### [THE EXERCISE]
Repeat the data word for word. Do not include the pictures.
— Begin —
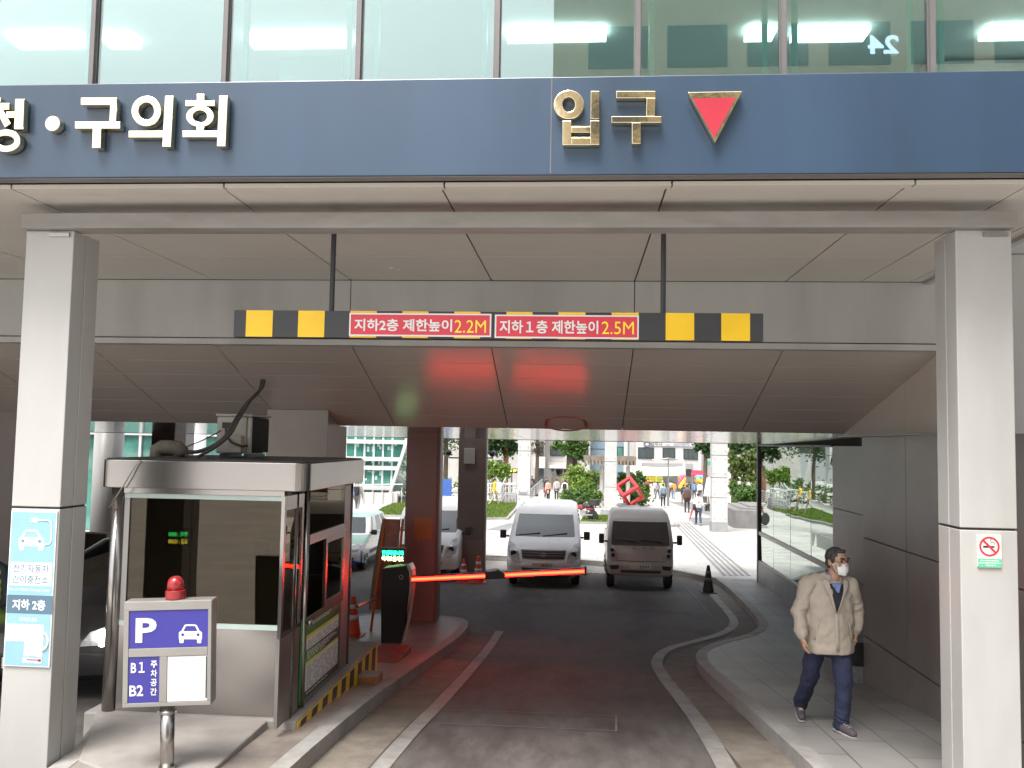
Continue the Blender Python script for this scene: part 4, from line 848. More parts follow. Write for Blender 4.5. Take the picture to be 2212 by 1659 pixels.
# ------------------------------------------------------------------ cones
pm('cone_orange', (.62, .07, .025), .45, var=.08, stain=.2); pm('cone_black', (.018, .02, .022), .5, var=.15); pm('cone_grey', (.13, .13, .13), .5); pm('reflect_white', (.62, .62, .62), .4)
def cone(p, h, col, band, base, label, group=None):
    c = thing('traffic_cone', p, label, 'traffic cone', group); s = h/.72
    m = MB(); m.lathe([(.155*s, .03*s), (.15*s, .05*s), (.045*s, .68*s), (.038*s, .715*s), (.02*s, .72*s)], (0, 0, 0), 'Z', 24); m.build('body', col, c, world=False, smooth=True)
    m = MB(); m.box((-.2*s, -.2*s, 0), (.2*s, .2*s, .029*s)); m.build('base', base, c, world=False, bevel=.008)
    rad = lambda z: lerp(.15, .045, (z-.05)/.63)*s+.0035*s
    for z0, z1 in ((.30, .39), (.50, .57)):
        m = MB(); m.lathe([(rad(z0)-.001, z0*s), (rad(z0), z0*s), (rad(z1), z1*s), (rad(z1)-.001, z1*s)], (0, 0, 0), 'Z', 24); m.build('reflective_band', band, c, world=False, smooth=True)
    return c
p = gr(761, 1374); cone(p, atY(762, 1287, p.y).z-p.z, 'cone_orange', 'reflect_white', 'cone_orange', 'faded orange traffic cone with white bands beside the booth poster')
p = gr(1530, 1280, -KERB); cone(p, atY(1529, 1221, p.y).z-p.z, 'cone_black', 'cone_grey', 'cone_black', 'blackened traffic cone standing at the pavement kerb behind the walking man')
for u, v, t, lb_ in ((1001, 1250, 1207, 'shorter of the two small red cones before the dark square column'), (1033, 1250, 1201, 'taller of the two small red cones before the dark square column')):
    p = gr(u, v-3, -KERB); p.y = 22.6; p = Vector((atY(u, v, 22.6).x, 22.6, Rd(22.6))); cone(p, max(.5, atY(u, t, 22.6).z-p.z), 'cone_orange', 'reflect_white', 'cone_orange', lb_, 'cones in front of the column')
p = atY(1846, 1400, 11.75)
CB = thing('utility_box', (p.x, 11.9, S(11.9)), 'low black box on a grey plinth in the wall recess behind the man', 'utility box')
m = MB(); m.box((3.3, 11.35, S(11.6)-.2), (4.5, 12.3, S(11.6)+.22)); m.build('plinth', 'granite_base', CB); m = MB(); m.box((3.33, 11.4, S(11.6)+.222), (4.45, 12.2, S(11.6)+.50)); m.build('case', 'black_plastic', CB, bevel=.01)
# ------------------------------------------------------------------ the plaza and the street beyond
B5 = lambda x, y, Y: atY((1300+x/2.212)*.54, (1650+y/2.212)*.54, Y)
B6 = lambda x, y, Y: atY((2100+x/2.212)*.54, (1650+y/2.212)*.54, Y)
uv5 = lambda x, y: ((1300+x/2.212)*.54, (1650+y/2.212)*.54)
uv6 = lambda x, y: ((2100+x/2.212)*.54, (1650+y/2.212)*.54)
g5 = lambda x, y: gr(*uv5(x, y)); g6 = lambda x, y: gr(*uv6(x, y))
pm('col_white', (.46, .46, .455), .45, var=.04, stain=.08); pm('plinth_grey', (.27, .27, .27), .5, var=.1)
def white_column(u0_, u1_, vb, vp, label, joints):
    p = gr((u0_+u1_)/2, vb); Y = p.y; x0, x1 = atY(u0_, vb, Y).x, atY(u1_, vb, Y).x; w_ = x1-x0; zp = atY((u0_+u1_)/2, vp, Y).z
    c = thing('white_column', ((x0+x1)/2, Y+w_/2, S(Y)), label, 'column', 'white columns on the plaza')
    m = MB(); zs_ = [zp]+sorted(atY(u0_, j, Y).z for j in joints)+[11]
    for a, b in zip(zs_, zs_[1:]): m.box((x0, Y, a+.012), (x1, Y+w_, b-.012))
    sh = m.build('shaft', 'col_white', c, bevel=.01)
    m = MB(); m.box((x0+.015, Y+.015, zp), (x1-.015, Y+w_-.015, 11)); m.build('joint', 'groove', sh)
    m = MB(); m.box((x0-.03, Y-.03, S(Y)-.2), (x1+.03, Y+w_+.03, zp)); m.build('plinth', 'plinth_grey', c, bevel=.01)
    m = MB()
    for a, b in zip(zs_, zs_[1:]):
        for z in (a+.18, b-.18):
            for x in (x0+.1, x1-.1): m.lathe([(.028, -.02), (.028, 0)], (x, Y, z), 'Y', 8)
    m.build('bolts', 'plinth_grey', sh); return c
U6 = lambda x: uv6(x, 0)[0]; V6 = lambda y: uv6(0, y)[1]; U5 = lambda x: uv5(x, 0)[0]; V5 = lambda y: uv5(0, y)[1]
white_column(U6(1657), U6(1793), V6(1058), V6(977), 'white column on the open paving, nearest the mirror glass wall', [V6(755), V6(577), V6(378)])
c_ = white_column(U6(702), U6(808), V6(918), V6(870), 'middle white column on a wide plinth, seen above the parked truck', [V6(660), V6(435)])
p = g6(740, 918); m = MB(); xa, xb = B6(660, 900, p.y).x, B6(822, 900, p.y).x; zz = B6(740, 868, p.y).z; m.lathe([((xb-xa)/2, S(p.y)-.2), ((xb-xa)/2*.86, zz)], ((xa+xb)/2, p.y+.6, 0), 'Z', 8); m.build('footing', 'plinth_grey', c_)
white_column(U5(1697), U5(1808), V5(1010), V5(925), 'white column seen just left of the silver white van', [V5(730), V5(340)])
m = MB(); p = g5(1745, 1010); a = B5(1712, 702, p.y); b = B5(1790, 718, p.y); m.box((a.x, p.y-.02, b.z), (b.x, p.y-.004, a.z)); o = m.build('name_plate', 'plinth_grey'); o.parent = bpy.data.objects['white_column.002']; o.data.transform(wm(o.parent).inverted())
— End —
### [RESULT]
Continue the Blender Python script for this scene: part 4, from line 848. More parts follow. Write for Blender 4.5. Take the picture to be 2212 by 1659 pixels.
# ------------------------------------------------------------------ cones
pm('cone_orange', (.62, .07, .025), .45, var=.08, stain=.2); pm('cone_black', (.018, .02, .022), .5, var=.15); pm('cone_grey', (.13, .13, .13), .5); pm('reflect_white', (.62, .62, .62), .4)
def cone(p, h, col, band, base, label, group=None):
    c = thing('traffic_cone', p, label, 'traffic cone', group); s = h/.72
    m = MB(); m.lathe([(.155*s, .03*s), (.15*s, .05*s), (.045*s, .68*s), (.038*s, .715*s), (.02*s, .72*s)], (0, 0, 0), 'Z', 24); m.build('body', col, c, world=False, smooth=True)
    m = MB(); m.box((-.2*s, -.2*s, 0), (.2*s, .2*s, .029*s)); m.build('base', base, c, world=False, bevel=.008)
    rad = lambda z: lerp(.15, .045, (z-.05)/.63)*s+.0035*s
    for z0, z1 in ((.30, .39), (.50, .57)):
        m = MB(); m.lathe([(rad(z0)-.001, z0*s), (rad(z0), z0*s), (rad(z1), z1*s), (rad(z1)-.001, z1*s)], (0, 0, 0), 'Z', 24); m.build('reflective_band', band, c, world=False, smooth=True)
    return c
p = gr(761, 1374); cone(p, atY(762, 1287, p.y).z-p.z, 'cone_orange', 'reflect_white', 'cone_orange', 'faded orange traffic cone with white bands beside the booth poster')
p = gr(1530, 1280, -KERB); cone(p, atY(1529, 1221, p.y).z-p.z, 'cone_black', 'cone_grey', 'cone_black', 'blackened traffic cone standing at the pavement kerb behind the walking man')
for u, v, t, lb_ in ((1001, 1250, 1207, 'shorter of the two small red cones before the dark square column'), (1033, 1250, 1201, 'taller of the two small red cones before the dark square column')):
    p = gr(u, v-3, -KERB); p.y = 22.6; p = Vector((atY(u, v, 22.6).x, 22.6, Rd(22.6))); cone(p, max(.5, atY(u, t, 22.6).z-p.z), 'cone_orange', 'reflect_white', 'cone_orange', lb_, 'cones in front of the column')
p = atY(1846, 1400, 11.75)
CB = thing('utility_box', (p.x, 11.9, S(11.9)), 'low black box on a grey plinth in the wall recess behind the man', 'utility box')
m = MB(); m.box((3.3, 11.35, S(11.6)-.2), (4.5, 12.3, S(11.6)+.22)); m.build('plinth', 'granite_base', CB); m = MB(); m.box((3.33, 11.4, S(11.6)+.222), (4.45, 12.2, S(11.6)+.50)); m.build('case', 'black_plastic', CB, bevel=.01)
# ------------------------------------------------------------------ the plaza and the street beyond
B5 = lambda x, y, Y: atY((1300+x/2.212)*.54, (1650+y/2.212)*.54, Y)
B6 = lambda x, y, Y: atY((2100+x/2.212)*.54, (1650+y/2.212)*.54, Y)
uv5 = lambda x, y: ((1300+x/2.212)*.54, (1650+y/2.212)*.54)
uv6 = lambda x, y: ((2100+x/2.212)*.54, (1650+y/2.212)*.54)
g5 = lambda x, y: gr(*uv5(x, y)); g6 = lambda x, y: gr(*uv6(x, y))
pm('col_white', (.46, .46, .455), .45, var=.04, stain=.08); pm('plinth_grey', (.27, .27, .27), .5, var=.1)
def white_column(u0_, u1_, vb, vp, label, joints):
    p = gr((u0_+u1_)/2, vb); Y = p.y; x0, x1 = atY(u0_, vb, Y).x, atY(u1_, vb, Y).x; w_ = x1-x0; zp = atY((u0_+u1_)/2, vp, Y).z
    c = thing('white_column', ((x0+x1)/2, Y+w_/2, S(Y)), label, 'column', 'white columns on the plaza')
    m = MB(); zs_ = [zp]+sorted(atY(u0_, j, Y).z for j in joints)+[11]
    for a, b in zip(zs_, zs_[1:]): m.box((x0, Y, a+.012), (x1, Y+w_, b-.012))
    sh = m.build('shaft', 'col_white', c, bevel=.01)
    m = MB(); m.box((x0+.015, Y+.015, zp), (x1-.015, Y+w_-.015, 11)); m.build('joint', 'groove', sh)
    m = MB(); m.box((x0-.03, Y-.03, S(Y)-.2), (x1+.03, Y+w_+.03, zp)); m.build('plinth', 'plinth_grey', c, bevel=.01)
    m = MB()
    for a, b in zip(zs_, zs_[1:]):
        for z in (a+.18, b-.18):
            for x in (x0+.1, x1-.1): m.lathe([(.028, -.02), (.028, 0)], (x, Y, z), 'Y', 8)
    m.build('bolts', 'plinth_grey', sh); return c
U6 = lambda x: uv6(x, 0)[0]; V6 = lambda y: uv6(0, y)[1]; U5 = lambda x: uv5(x, 0)[0]; V5 = lambda y: uv5(0, y)[1]
white_column(U6(1657), U6(1793), V6(1058), V6(977), 'white column on the open paving, nearest the mirror glass wall', [V6(755), V6(577), V6(378)])
c_ = white_column(U6(702), U6(808), V6(918), V6(870), 'middle white column on a wide plinth, seen above the parked truck', [V6(660), V6(435)])
p = g6(740, 918); m = MB(); xa, xb = B6(660, 900, p.y).x, B6(822, 900, p.y).x; zz = B6(740, 868, p.y).z; m.lathe([((xb-xa)/2, S(p.y)-.2), ((xb-xa)/2*.86, zz)], ((xa+xb)/2, p.y+.6, 0), 'Z', 8); m.build('footing', 'plinth_grey', c_)
white_column(U5(1697), U5(1808), V5(1010), V5(925), 'white column seen just left of the silver white van', [V5(730), V5(340)])
m = MB(); p = g5(1745, 1010); a = B5(1712, 702, p.y); b = B5(1790, 718, p.y); m.box((a.x, p.y-.02, b.z), (b.x, p.y-.004, a.z)); o = m.build('name_plate', 'plinth_grey'); o.parent = bpy.data.objects['white_column.002']; o.data.transform(wm(o.parent).inverted())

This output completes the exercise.